- _Exercise requirements_
Start at the first line of the material below and retype each line through the one containing "crumbs('floor_specks', 'tiny dark", exactly.

- _Information shown_
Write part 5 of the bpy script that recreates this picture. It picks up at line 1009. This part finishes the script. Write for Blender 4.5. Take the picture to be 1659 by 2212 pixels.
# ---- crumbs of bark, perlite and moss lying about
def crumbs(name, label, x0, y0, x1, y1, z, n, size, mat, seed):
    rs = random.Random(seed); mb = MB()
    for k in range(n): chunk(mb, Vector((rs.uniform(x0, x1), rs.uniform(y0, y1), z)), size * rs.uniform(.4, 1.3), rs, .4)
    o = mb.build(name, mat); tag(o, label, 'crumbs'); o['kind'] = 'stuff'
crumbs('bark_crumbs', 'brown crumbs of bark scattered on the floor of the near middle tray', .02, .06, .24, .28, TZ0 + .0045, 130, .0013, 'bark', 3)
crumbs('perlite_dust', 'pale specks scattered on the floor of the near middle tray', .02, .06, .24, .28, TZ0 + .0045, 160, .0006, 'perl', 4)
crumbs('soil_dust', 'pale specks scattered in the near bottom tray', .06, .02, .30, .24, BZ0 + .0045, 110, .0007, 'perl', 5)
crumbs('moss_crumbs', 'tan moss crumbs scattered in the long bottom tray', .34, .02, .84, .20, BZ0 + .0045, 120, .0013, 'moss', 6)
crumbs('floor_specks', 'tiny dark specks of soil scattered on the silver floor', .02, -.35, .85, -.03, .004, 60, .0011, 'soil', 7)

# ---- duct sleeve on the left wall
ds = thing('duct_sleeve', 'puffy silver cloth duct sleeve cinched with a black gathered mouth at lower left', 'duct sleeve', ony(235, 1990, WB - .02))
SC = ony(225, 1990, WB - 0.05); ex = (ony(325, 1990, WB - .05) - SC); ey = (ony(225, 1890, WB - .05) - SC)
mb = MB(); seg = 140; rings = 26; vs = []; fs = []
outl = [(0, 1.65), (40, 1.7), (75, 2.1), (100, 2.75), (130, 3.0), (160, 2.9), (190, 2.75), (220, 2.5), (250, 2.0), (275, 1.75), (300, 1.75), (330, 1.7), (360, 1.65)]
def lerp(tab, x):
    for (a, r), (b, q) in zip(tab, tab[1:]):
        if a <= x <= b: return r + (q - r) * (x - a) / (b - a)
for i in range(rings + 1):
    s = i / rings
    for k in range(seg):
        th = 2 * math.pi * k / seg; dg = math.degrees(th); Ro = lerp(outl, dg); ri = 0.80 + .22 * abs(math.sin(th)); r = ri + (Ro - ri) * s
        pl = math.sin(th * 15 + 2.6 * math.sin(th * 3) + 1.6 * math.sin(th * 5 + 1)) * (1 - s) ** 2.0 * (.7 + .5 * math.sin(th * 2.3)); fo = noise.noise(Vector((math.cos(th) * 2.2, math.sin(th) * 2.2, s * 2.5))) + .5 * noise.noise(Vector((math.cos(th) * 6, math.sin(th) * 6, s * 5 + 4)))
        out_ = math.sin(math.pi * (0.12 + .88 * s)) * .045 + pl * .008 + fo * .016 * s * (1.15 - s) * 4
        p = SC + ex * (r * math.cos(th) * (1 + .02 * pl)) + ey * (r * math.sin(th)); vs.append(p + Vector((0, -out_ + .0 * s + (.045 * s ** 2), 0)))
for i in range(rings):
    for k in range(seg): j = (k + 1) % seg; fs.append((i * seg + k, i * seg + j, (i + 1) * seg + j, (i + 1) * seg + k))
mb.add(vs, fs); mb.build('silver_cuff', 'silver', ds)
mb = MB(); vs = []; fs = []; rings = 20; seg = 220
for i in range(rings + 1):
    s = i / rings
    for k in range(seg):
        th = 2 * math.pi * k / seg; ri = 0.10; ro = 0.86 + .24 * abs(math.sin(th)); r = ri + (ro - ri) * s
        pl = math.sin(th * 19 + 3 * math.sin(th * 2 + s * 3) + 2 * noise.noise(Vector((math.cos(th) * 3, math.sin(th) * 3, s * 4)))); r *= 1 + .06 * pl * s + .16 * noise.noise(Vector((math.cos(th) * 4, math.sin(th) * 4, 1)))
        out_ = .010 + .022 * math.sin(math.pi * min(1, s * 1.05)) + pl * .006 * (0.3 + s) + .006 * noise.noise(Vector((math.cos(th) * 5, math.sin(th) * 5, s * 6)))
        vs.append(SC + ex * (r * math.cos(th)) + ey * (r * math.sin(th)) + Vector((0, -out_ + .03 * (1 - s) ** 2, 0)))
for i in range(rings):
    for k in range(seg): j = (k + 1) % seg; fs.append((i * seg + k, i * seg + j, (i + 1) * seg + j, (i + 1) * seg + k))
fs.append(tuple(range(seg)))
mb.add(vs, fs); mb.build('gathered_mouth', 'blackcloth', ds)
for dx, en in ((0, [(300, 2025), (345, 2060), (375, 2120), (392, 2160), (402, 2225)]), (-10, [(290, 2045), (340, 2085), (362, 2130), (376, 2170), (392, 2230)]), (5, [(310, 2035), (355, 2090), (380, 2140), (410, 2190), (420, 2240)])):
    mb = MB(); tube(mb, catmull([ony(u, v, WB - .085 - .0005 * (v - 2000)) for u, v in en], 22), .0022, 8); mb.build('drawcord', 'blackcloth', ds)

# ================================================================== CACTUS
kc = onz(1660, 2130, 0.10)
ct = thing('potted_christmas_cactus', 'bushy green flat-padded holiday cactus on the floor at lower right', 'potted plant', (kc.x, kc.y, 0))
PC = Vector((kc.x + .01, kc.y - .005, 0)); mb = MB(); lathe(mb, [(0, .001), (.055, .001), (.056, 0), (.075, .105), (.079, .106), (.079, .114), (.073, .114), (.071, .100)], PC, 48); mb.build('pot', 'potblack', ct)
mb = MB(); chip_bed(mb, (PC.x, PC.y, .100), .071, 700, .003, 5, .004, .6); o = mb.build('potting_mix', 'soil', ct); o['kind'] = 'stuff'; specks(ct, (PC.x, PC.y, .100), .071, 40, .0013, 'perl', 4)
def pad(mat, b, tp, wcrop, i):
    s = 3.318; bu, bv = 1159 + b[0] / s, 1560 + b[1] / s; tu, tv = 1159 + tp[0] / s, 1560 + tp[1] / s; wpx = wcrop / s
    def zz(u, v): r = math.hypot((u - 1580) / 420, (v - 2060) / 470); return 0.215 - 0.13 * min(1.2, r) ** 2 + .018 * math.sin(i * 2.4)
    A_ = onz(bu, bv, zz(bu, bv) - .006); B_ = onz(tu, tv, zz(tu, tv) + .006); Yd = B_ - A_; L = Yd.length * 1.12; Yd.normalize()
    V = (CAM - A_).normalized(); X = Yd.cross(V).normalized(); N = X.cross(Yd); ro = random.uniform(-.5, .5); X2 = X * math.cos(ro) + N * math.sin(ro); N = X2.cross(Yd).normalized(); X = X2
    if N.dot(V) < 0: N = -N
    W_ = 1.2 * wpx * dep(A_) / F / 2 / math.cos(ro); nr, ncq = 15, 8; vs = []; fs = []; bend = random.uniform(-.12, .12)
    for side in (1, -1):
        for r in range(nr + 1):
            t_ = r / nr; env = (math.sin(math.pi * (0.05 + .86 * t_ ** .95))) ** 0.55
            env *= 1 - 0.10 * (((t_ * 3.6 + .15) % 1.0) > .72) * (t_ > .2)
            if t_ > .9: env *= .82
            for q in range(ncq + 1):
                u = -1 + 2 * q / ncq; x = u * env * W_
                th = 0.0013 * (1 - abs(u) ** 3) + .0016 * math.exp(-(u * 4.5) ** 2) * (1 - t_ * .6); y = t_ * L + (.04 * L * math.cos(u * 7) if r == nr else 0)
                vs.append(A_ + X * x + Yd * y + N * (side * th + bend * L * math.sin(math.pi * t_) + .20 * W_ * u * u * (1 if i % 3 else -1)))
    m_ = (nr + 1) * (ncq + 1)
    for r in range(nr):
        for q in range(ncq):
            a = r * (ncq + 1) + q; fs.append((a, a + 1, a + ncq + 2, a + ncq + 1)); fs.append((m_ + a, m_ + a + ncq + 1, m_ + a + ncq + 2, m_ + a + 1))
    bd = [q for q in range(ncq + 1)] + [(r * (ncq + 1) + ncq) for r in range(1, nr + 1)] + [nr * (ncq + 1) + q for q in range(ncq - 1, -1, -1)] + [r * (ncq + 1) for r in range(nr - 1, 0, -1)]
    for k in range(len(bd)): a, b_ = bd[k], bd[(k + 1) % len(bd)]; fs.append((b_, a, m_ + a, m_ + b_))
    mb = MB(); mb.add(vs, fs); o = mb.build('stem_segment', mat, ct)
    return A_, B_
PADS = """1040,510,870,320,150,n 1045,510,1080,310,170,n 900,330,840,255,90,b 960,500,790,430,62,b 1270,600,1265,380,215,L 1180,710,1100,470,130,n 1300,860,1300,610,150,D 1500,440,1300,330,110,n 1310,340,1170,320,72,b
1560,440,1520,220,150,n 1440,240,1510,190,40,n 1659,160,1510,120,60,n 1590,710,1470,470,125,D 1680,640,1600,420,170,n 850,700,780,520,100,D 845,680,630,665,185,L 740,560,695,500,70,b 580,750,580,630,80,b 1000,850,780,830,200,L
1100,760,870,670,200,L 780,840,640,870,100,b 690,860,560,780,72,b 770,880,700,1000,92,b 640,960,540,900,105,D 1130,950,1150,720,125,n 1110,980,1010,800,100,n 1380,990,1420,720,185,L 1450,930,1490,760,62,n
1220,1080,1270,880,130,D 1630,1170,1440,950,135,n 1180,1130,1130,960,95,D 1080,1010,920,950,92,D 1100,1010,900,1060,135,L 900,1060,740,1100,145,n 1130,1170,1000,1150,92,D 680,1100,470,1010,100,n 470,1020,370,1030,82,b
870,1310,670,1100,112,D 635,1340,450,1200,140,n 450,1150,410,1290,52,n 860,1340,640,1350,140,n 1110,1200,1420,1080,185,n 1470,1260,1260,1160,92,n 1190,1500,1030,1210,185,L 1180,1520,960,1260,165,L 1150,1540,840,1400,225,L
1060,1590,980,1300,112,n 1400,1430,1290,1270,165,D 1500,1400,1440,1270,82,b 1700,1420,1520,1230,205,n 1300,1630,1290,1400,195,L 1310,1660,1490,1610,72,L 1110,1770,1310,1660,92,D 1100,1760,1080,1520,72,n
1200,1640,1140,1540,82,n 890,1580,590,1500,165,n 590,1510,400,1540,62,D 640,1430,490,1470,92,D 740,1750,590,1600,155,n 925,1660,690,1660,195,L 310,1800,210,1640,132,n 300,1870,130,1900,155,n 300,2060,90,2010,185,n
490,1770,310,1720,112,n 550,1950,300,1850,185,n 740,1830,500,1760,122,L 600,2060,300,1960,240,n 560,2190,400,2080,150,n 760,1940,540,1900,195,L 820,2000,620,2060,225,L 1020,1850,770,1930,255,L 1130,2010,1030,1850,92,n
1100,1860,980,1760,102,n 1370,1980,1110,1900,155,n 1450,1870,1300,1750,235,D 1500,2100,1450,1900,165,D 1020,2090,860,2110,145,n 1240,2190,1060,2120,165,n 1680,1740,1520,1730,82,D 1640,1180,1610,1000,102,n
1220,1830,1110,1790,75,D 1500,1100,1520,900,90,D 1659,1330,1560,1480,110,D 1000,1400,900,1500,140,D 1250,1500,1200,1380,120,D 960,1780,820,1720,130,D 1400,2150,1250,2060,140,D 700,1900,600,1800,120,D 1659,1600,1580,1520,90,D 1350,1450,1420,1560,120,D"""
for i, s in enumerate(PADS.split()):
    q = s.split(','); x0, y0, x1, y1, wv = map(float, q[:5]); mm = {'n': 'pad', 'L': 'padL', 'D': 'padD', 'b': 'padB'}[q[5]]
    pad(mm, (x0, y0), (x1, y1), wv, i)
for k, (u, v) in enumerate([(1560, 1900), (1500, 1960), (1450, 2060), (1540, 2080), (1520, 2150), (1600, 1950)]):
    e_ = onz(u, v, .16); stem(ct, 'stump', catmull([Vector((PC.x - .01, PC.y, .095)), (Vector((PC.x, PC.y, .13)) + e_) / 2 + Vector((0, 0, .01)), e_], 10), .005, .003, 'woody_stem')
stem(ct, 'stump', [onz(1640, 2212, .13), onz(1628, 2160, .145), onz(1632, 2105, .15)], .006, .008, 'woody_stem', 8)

- _Reply_
Write part 5 of the bpy script that recreates this picture. It picks up at line 1009. This part finishes the script. Write for Blender 4.5. Take the picture to be 1659 by 2212 pixels.
# ---- crumbs of bark, perlite and moss lying about
def crumbs(name, label, x0, y0, x1, y1, z, n, size, mat, seed):
    rs = random.Random(seed); mb = MB()
    for k in range(n): chunk(mb, Vector((rs.uniform(x0, x1), rs.uniform(y0, y1), z)), size * rs.uniform(.4, 1.3), rs, .4)
    o = mb.build(name, mat); tag(o, label, 'crumbs'); o['kind'] = 'stuff'
crumbs('bark_crumbs', 'brown crumbs of bark scattered on the floor of the near middle tray', .02, .06, .24, .28, TZ0 + .0045, 130, .0013, 'bark', 3)
crumbs('perlite_dust', 'pale specks scattered on the floor of the near middle tray', .02, .06, .24, .28, TZ0 + .0045, 160, .0006, 'perl', 4)
crumbs('soil_dust', 'pale specks scattered in the near bottom tray', .06, .02, .30, .24, BZ0 + .0045, 110, .0007, 'perl', 5)
crumbs('moss_crumbs', 'tan moss crumbs scattered in the long bottom tray', .34, .02, .84, .20, BZ0 + .0045, 120, .0013, 'moss', 6)
crumbs('floor_specks', 'tiny dark specks of soil scattered on the silver floor', .02, -.35, .85, -.03, .004, 60, .0011, 'soil', 7)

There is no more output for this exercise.